----- SOURCE MATERIAL -----

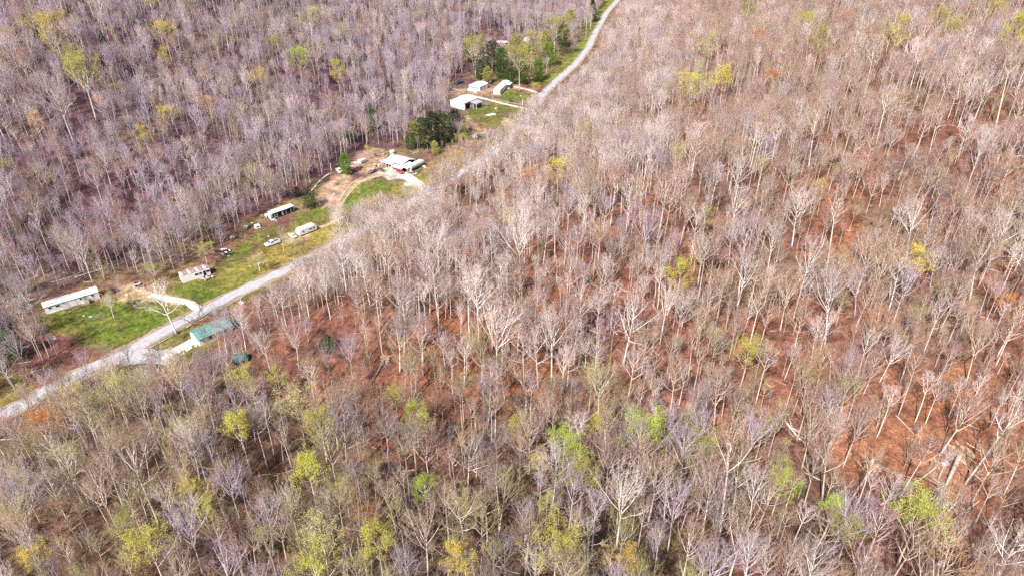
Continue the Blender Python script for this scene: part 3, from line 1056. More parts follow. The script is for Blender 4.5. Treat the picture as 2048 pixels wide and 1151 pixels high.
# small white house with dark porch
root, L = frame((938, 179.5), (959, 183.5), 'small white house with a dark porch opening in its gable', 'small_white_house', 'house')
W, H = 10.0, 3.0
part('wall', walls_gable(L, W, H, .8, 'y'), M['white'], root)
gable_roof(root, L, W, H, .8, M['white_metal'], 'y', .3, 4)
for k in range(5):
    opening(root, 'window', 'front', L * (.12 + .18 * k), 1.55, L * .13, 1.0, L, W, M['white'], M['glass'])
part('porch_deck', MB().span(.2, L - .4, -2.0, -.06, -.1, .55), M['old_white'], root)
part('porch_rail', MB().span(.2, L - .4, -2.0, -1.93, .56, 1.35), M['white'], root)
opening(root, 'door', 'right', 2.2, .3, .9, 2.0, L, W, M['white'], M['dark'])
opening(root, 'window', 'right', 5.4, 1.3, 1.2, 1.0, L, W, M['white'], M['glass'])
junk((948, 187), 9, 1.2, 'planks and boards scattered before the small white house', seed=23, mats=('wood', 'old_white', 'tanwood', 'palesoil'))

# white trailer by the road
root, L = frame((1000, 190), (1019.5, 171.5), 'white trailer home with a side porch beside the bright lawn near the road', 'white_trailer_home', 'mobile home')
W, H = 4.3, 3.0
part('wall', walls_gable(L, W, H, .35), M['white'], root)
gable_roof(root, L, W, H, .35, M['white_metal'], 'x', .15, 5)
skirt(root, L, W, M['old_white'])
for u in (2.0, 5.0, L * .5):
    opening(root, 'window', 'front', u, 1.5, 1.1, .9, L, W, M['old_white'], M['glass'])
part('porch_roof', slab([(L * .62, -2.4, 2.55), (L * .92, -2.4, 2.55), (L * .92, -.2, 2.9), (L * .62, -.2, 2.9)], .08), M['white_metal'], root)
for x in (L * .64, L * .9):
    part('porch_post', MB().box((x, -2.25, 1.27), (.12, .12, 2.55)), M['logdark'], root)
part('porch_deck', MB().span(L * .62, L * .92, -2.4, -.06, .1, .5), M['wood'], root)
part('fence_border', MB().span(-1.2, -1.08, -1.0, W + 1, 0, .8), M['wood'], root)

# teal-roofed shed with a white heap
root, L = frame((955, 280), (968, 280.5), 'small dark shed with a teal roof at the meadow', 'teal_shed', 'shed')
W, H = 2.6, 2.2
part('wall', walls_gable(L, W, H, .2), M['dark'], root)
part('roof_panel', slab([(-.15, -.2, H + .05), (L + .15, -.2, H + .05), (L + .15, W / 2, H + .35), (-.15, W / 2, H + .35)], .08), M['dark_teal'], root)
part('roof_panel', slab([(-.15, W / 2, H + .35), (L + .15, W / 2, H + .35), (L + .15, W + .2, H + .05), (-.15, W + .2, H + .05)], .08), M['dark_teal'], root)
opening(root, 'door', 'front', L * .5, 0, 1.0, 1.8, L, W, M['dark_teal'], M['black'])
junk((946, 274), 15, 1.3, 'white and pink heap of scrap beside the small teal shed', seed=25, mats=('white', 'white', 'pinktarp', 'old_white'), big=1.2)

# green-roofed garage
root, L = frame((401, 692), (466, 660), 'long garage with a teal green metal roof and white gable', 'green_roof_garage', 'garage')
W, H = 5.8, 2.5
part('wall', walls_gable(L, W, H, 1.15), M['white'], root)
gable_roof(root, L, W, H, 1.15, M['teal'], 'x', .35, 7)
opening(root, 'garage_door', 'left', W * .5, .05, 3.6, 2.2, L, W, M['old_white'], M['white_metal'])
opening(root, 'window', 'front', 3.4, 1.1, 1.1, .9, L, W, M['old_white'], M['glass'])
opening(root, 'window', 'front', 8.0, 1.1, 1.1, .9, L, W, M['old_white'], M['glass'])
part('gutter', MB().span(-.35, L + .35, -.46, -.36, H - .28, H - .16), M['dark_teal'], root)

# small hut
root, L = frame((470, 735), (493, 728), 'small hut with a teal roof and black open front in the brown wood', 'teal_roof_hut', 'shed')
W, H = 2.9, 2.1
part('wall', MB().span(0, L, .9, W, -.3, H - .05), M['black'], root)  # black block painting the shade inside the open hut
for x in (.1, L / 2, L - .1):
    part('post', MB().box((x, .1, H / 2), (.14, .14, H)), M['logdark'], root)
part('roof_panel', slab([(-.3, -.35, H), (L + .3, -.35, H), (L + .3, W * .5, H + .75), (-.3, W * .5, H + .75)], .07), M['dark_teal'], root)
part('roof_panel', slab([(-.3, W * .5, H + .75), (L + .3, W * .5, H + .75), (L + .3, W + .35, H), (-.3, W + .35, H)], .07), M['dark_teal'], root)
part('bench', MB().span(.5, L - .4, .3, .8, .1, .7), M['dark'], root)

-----

## WRITTEN PROBLEM
Make an exact copy of the whole listing, but don't bring over any pictures.

## WRITTEN REPLY
Continue the Blender Python script for this scene: part 3, from line 1056. More parts follow. The script is for Blender 4.5. Treat the picture as 2048 pixels wide and 1151 pixels high.
# small white house with dark porch
root, L = frame((938, 179.5), (959, 183.5), 'small white house with a dark porch opening in its gable', 'small_white_house', 'house')
W, H = 10.0, 3.0
part('wall', walls_gable(L, W, H, .8, 'y'), M['white'], root)
gable_roof(root, L, W, H, .8, M['white_metal'], 'y', .3, 4)
for k in range(5):
    opening(root, 'window', 'front', L * (.12 + .18 * k), 1.55, L * .13, 1.0, L, W, M['white'], M['glass'])
part('porch_deck', MB().span(.2, L - .4, -2.0, -.06, -.1, .55), M['old_white'], root)
part('porch_rail', MB().span(.2, L - .4, -2.0, -1.93, .56, 1.35), M['white'], root)
opening(root, 'door', 'right', 2.2, .3, .9, 2.0, L, W, M['white'], M['dark'])
opening(root, 'window', 'right', 5.4, 1.3, 1.2, 1.0, L, W, M['white'], M['glass'])
junk((948, 187), 9, 1.2, 'planks and boards scattered before the small white house', seed=23, mats=('wood', 'old_white', 'tanwood', 'palesoil'))

# white trailer by the road
root, L = frame((1000, 190), (1019.5, 171.5), 'white trailer home with a side porch beside the bright lawn near the road', 'white_trailer_home', 'mobile home')
W, H = 4.3, 3.0
part('wall', walls_gable(L, W, H, .35), M['white'], root)
gable_roof(root, L, W, H, .35, M['white_metal'], 'x', .15, 5)
skirt(root, L, W, M['old_white'])
for u in (2.0, 5.0, L * .5):
    opening(root, 'window', 'front', u, 1.5, 1.1, .9, L, W, M['old_white'], M['glass'])
part('porch_roof', slab([(L * .62, -2.4, 2.55), (L * .92, -2.4, 2.55), (L * .92, -.2, 2.9), (L * .62, -.2, 2.9)], .08), M['white_metal'], root)
for x in (L * .64, L * .9):
    part('porch_post', MB().box((x, -2.25, 1.27), (.12, .12, 2.55)), M['logdark'], root)
part('porch_deck', MB().span(L * .62, L * .92, -2.4, -.06, .1, .5), M['wood'], root)
part('fence_border', MB().span(-1.2, -1.08, -1.0, W + 1, 0, .8), M['wood'], root)

# teal-roofed shed with a white heap
root, L = frame((955, 280), (968, 280.5), 'small dark shed with a teal roof at the meadow', 'teal_shed', 'shed')
W, H = 2.6, 2.2
part('wall', walls_gable(L, W, H, .2), M['dark'], root)
part('roof_panel', slab([(-.15, -.2, H + .05), (L + .15, -.2, H + .05), (L + .15, W / 2, H + .35), (-.15, W / 2, H + .35)], .08), M['dark_teal'], root)
part('roof_panel', slab([(-.15, W / 2, H + .35), (L + .15, W / 2, H + .35), (L + .15, W + .2, H + .05), (-.15, W + .2, H + .05)], .08), M['dark_teal'], root)
opening(root, 'door', 'front', L * .5, 0, 1.0, 1.8, L, W, M['dark_teal'], M['black'])
junk((946, 274), 15, 1.3, 'white and pink heap of scrap beside the small teal shed', seed=25, mats=('white', 'white', 'pinktarp', 'old_white'), big=1.2)

# green-roofed garage
root, L = frame((401, 692), (466, 660), 'long garage with a teal green metal roof and white gable', 'green_roof_garage', 'garage')
W, H = 5.8, 2.5
part('wall', walls_gable(L, W, H, 1.15), M['white'], root)
gable_roof(root, L, W, H, 1.15, M['teal'], 'x', .35, 7)
opening(root, 'garage_door', 'left', W * .5, .05, 3.6, 2.2, L, W, M['old_white'], M['white_metal'])
opening(root, 'window', 'front', 3.4, 1.1, 1.1, .9, L, W, M['old_white'], M['glass'])
opening(root, 'window', 'front', 8.0, 1.1, 1.1, .9, L, W, M['old_white'], M['glass'])
part('gutter', MB().span(-.35, L + .35, -.46, -.36, H - .28, H - .16), M['dark_teal'], root)

# small hut
root, L = frame((470, 735), (493, 728), 'small hut with a teal roof and black open front in the brown wood', 'teal_roof_hut', 'shed')
W, H = 2.9, 2.1
part('wall', MB().span(0, L, .9, W, -.3, H - .05), M['black'], root)  # black block painting the shade inside the open hut
for x in (.1, L / 2, L - .1):
    part('post', MB().box((x, .1, H / 2), (.14, .14, H)), M['logdark'], root)
part('roof_panel', slab([(-.3, -.35, H), (L + .3, -.35, H), (L + .3, W * .5, H + .75), (-.3, W * .5, H + .75)], .07), M['dark_teal'], root)
part('roof_panel', slab([(-.3, W * .5, H + .75), (L + .3, W * .5, H + .75), (L + .3, W + .35, H), (-.3, W + .35, H)], .07), M['dark_teal'], root)
part('bench', MB().span(.5, L - .4, .3, .8, .1, .7), M['dark'], root)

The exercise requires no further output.